The short answer: CONNECTION. The shared interests. The silly little conversation starters. Those cheeky interactive features (how much of your time on FB was actually spent customising your profile page?) made the platform feel spontaneous, communal, and fun. More importantly, it linked us: friends, family, strangers across borders, time zones, and day-to-day lives.
Which brings me to a question I've found myself asking since reactivating a long-dormant Instagram profile and joining TikTok a couple of months ago to promote my freelance services. To be fair, Instagram was only ever meant to be a placeholder while I got my business website sorted. And I'll admit I was highly sceptical of TikTok which I thought was just loud, chaotic, and for teenagers.
But over the weeks, something struck me. It wasn't that my own amateur attempts weren't gaining traction but the general lack of real interaction. Especially between small business owners and their audiences. Posts would go up, sure. A comment? Yes. But conversations? Not so much.
We can lay blame on the algorithms, and yes, they do favour the frivolous, the fast-paced, and the formulaic. But honestly, I think we've started taking our socials for granted. We show up expecting reach, engagement, maybe even conversion without always offering much in return.
The platforms have become places we broadcast from, rather than spaces we participate in.

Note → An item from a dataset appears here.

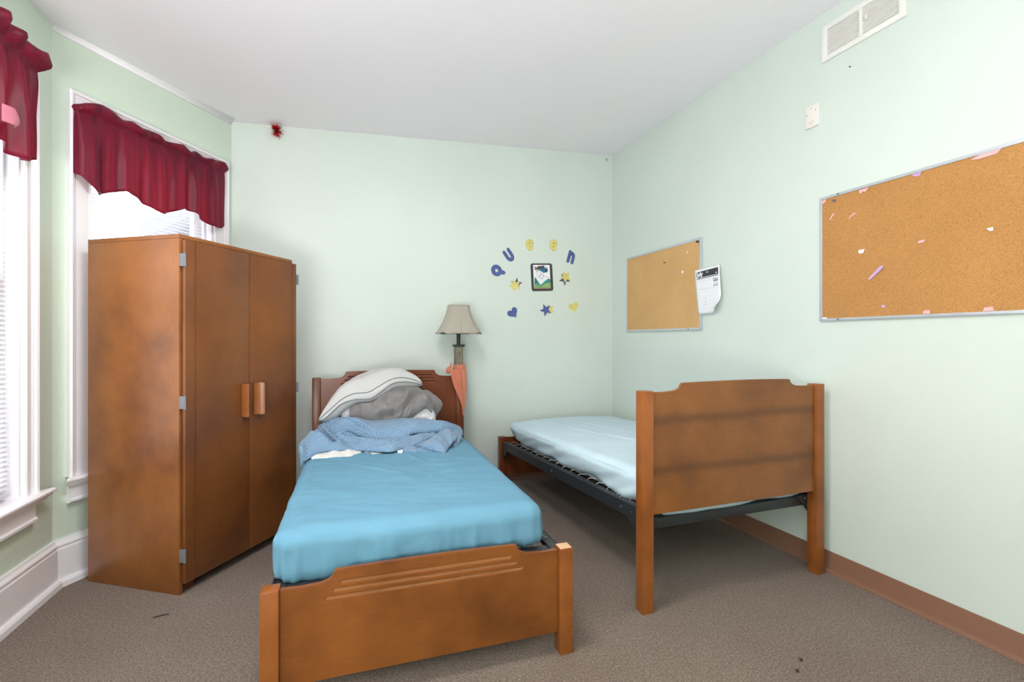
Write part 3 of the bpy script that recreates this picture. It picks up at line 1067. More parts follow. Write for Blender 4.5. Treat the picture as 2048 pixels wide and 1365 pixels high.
# ------------------------------------------------------------------ bedding on the blue bed (bed-local coordinates)
PIL_U = [(-1.004,1.440,0.718), (-0.968,1.500,0.778), (-0.916,1.590,0.856), (-0.851,1.670,0.911), (-0.763,1.730,0.954), (-0.664,1.770,0.986), (-0.579,1.790,0.994), (-0.486,1.800,0.984), (-0.408,1.780,0.945), (-0.363,1.720,0.910), (-0.357,1.640,0.896)]
PIL_1 = [(-1.004,1.440,0.715), (-0.973,1.440,0.744), (-0.923,1.450,0.789), (-0.871,1.470,0.833), (-0.801,1.490,0.862), (-0.714,1.510,0.867), (-0.648,1.530,0.901), (-0.565,1.560,0.942), (-0.485,1.590,0.947), (-0.403,1.620,0.923), (-0.357,1.640,0.896)]
PIL_2 = [(-1.003,1.430,0.714), (-0.970,1.430,0.724), (-0.916,1.440,0.771), (-0.871,1.460,0.806), (-0.795,1.480,0.826), (-0.702,1.500,0.826), (-0.636,1.520,0.866), (-0.562,1.550,0.913), (-0.486,1.580,0.921), (-0.404,1.610,0.907), (-0.358,1.630,0.893)]
PIL_B = [(-1.006,1.470,0.704), (-0.966,1.470,0.699), (-0.906,1.480,0.716), (-0.854,1.500,0.757), (-0.789,1.520,0.796), (-0.697,1.540,0.805), (-0.628,1.560,0.833), (-0.550,1.590,0.873), (-0.472,1.620,0.877), (-0.399,1.650,0.872), (-0.353,1.670,0.886)]
BLK_U = [(-0.834,1.560,0.799), (-0.789,1.580,0.823), (-0.696,1.600,0.834), (-0.625,1.620,0.862), (-0.540,1.640,0.891), (-0.455,1.660,0.887), (-0.384,1.660,0.857), (-0.340,1.640,0.817), (-0.315,1.620,0.770), (-0.291,1.600,0.724)]
BLK_L = [(-0.825,1.500,0.681), (-0.771,1.500,0.671), (-0.705,1.500,0.662), (-0.631,1.500,0.651), (-0.563,1.500,0.654), (-0.506,1.500,0.677), (-0.455,1.500,0.693), (-0.398,1.500,0.723), (-0.352,1.500,0.747), (-0.313,1.500,0.719)]
BL2_U = [(-0.368,1.740,0.814), (-0.340,1.740,0.844), (-0.305,1.740,0.843), (-0.270,1.740,0.817), (-0.227,1.740,0.780), (-0.198,1.740,0.736)]
BL2_L = [(-0.366,1.700,0.742), (-0.331,1.700,0.719), (-0.297,1.700,0.683), (-0.276,1.700,0.647), (-0.255,1.700,0.653), (-0.212,1.700,0.721)]
WHT_U = [(-0.475,1.560,0.692), (-0.430,1.560,0.733), (-0.390,1.560,0.767), (-0.350,1.560,0.779), (-0.311,1.560,0.744), (-0.284,1.560,0.699)]
WHT_L = [(-0.472,1.530,0.644), (-0.426,1.530,0.648), (-0.387,1.530,0.652), (-0.348,1.530,0.647), (-0.315,1.530,0.635), (-0.285,1.530,0.647)]
WH2_U = [(-0.880,1.560,0.769), (-0.856,1.560,0.784), (-0.825,1.560,0.792), (-0.807,1.560,0.791)]
WH2_L = [(-0.879,1.530,0.682), (-0.855,1.530,0.677), (-0.825,1.530,0.676), (-0.807,1.530,0.675)]
QA_U = [(-1.017,1.500,0.669), (-0.977,1.500,0.692), (-0.913,1.500,0.710), (-0.798,1.500,0.711), (-0.720,1.500,0.688), (-0.628,1.500,0.686), (-0.519,1.500,0.693), (-0.439,1.500,0.686), (-0.336,1.500,0.668), (-0.230,1.500,0.642), (-0.143,1.500,0.624), (-0.112,1.500,0.596)]
QA_L = [(-0.991,1.360,0.636), (-0.958,1.360,0.634), (-0.913,1.360,0.631), (-0.843,1.360,0.663), (-0.767,1.340,0.629), (-0.688,1.300,0.605), (-0.617,1.280,0.598), (-0.538,1.280,0.611), (-0.462,1.300,0.636), (-0.359,1.340,0.626), (-0.248,1.380,0.618), (-0.129,1.420,0.581)]
QM_U = [(-0.935,1.300,0.621), (-0.900,1.300,0.656), (-0.857,1.320,0.676), (-0.795,1.340,0.658), (-0.724,1.340,0.635), (-0.651,1.340,0.613), (-0.563,1.340,0.620), (-0.488,1.340,0.640), (-0.409,1.360,0.638), (-0.306,1.380,0.622)]
QM_L = [(-0.940,1.347,0.600), (-0.905,1.281,0.585), (-0.849,1.233,0.580), (-0.790,1.184,0.575), (-0.723,1.124,0.575), (-0.663,1.091,0.575), (-0.600,1.071,0.575), (-0.534,1.127,0.575), (-0.456,1.173,0.580), (-0.328,1.261,0.620)]
QL_U = [(-1.085,1.150,0.620), (-1.080,1.200,0.639), (-1.057,1.250,0.655), (-1.029,1.300,0.673), (-0.991,1.360,0.683), (-0.948,1.340,0.667), (-0.912,1.320,0.639), (-0.851,1.300,0.601), (-0.781,1.280,0.580)]
QL_L = [(-1.073,1.130,0.508), (-1.060,1.120,0.530), (-1.043,1.120,0.550), (-1.023,1.130,0.560), (-0.992,1.150,0.575), (-0.947,1.160,0.580), (-0.895,1.170,0.580), (-0.838,1.180,0.576), (-0.773,1.180,0.569)]
QF_U = [(-0.457,1.160,0.580), (-0.412,1.200,0.595), (-0.370,1.240,0.602), (-0.322,1.280,0.622), (-0.278,1.320,0.634), (-0.233,1.340,0.641), (-0.206,1.330,0.612), (-0.190,1.300,0.585)]
QF_L = [(-0.454,1.141,0.575), (-0.423,1.114,0.570), (-0.392,1.087,0.565), (-0.360,1.038,0.565), (-0.320,0.993,0.565), (-0.298,1.034,0.570), (-0.269,1.098,0.580), (-0.219,1.172,0.600)]
QT_U = [(-0.216,1.380,0.617), (-0.183,1.380,0.621), (-0.157,1.380,0.603), (-0.145,1.360,0.584), (-0.146,1.340,0.562)]
QT_L = [(-0.254,1.208,0.565), (-0.243,1.171,0.560), (-0.226,1.165,0.560), (-0.201,1.200,0.560), (-0.158,1.298,0.565)]
QB_U = [(-0.551,1.130,0.575), (-0.498,1.150,0.585), (-0.445,1.170,0.577), (-0.404,1.170,0.565), (-0.358,1.160,0.553)]
QB_L = [(-0.538,1.089,0.558), (-0.500,1.077,0.558), (-0.456,1.075,0.558), (-0.418,1.063,0.558), (-0.368,1.059,0.558)]
W1_U = [(-1.019,1.100,0.572), (-0.986,1.130,0.584), (-0.939,1.150,0.590), (-0.874,1.160,0.589), (-0.808,1.160,0.584), (-0.763,1.150,0.575)]
W1_L = [(-1.020,1.123,0.556), (-0.984,1.100,0.556), (-0.935,1.084,0.556), (-0.872,1.064,0.556), (-0.808,1.077,0.556), (-0.758,1.133,0.556)]
W2_U = [(-0.747,1.130,0.573), (-0.709,1.140,0.579), (-0.666,1.140,0.570), (-0.620,1.130,0.566), (-0.573,1.130,0.560)]
W2_L = [(-0.742,1.140,0.556), (-0.711,1.093,0.556), (-0.664,1.066,0.556), (-0.621,1.076,0.556), (-0.576,1.098,0.556)]
TAG = [(-0.572,1.070,0.582), (-0.540,1.070,0.585), (-0.548,1.070,0.557), (-0.564,1.070,0.564)]
SC_U = [(-0.109,1.985,1.008), (-0.078,1.985,1.015), (-0.047,1.985,1.019), (-0.020,1.985,1.014), (-0.004,1.985,1.003)]
SC_L = [(-0.119,1.935,0.980), (-0.092,1.935,0.984), (-0.057,1.935,0.983), (-0.019,1.935,0.982), (0.009,1.935,0.967)]
SC_LE = [(-0.121,1.925,0.977), (-0.109,1.925,0.928), (-0.090,1.925,0.859), (-0.067,1.925,0.802), (-0.044,1.925,0.752), (-0.025,1.925,0.698), (-0.015,1.925,0.629)]
SC_RE = [(0.008,1.930,0.967), (0.011,1.930,0.913), (0.011,1.930,0.848), (0.009,1.930,0.780), (0.004,1.930,0.723), (-0.004,1.930,0.666), (-0.010,1.930,0.620)]
KNOT = [(-0.139,1.930,0.974)]
LAMPX = [(-0.023,2.045,1.467), (-0.023,2.045,1.247), (-0.023,2.045,1.012)]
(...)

That quiet disconnect and growing absence of genuine interaction is part of what inspired me to start ElleContent. It began as a simple idea: to reconnect communities with the small businesses that shape them. Not through hard-selling or shouting into the void, but through thoughtful, human-centred storytelling that values presence over performance. I believe there's still room for meaningful connection online. We've just have to be intentional about it.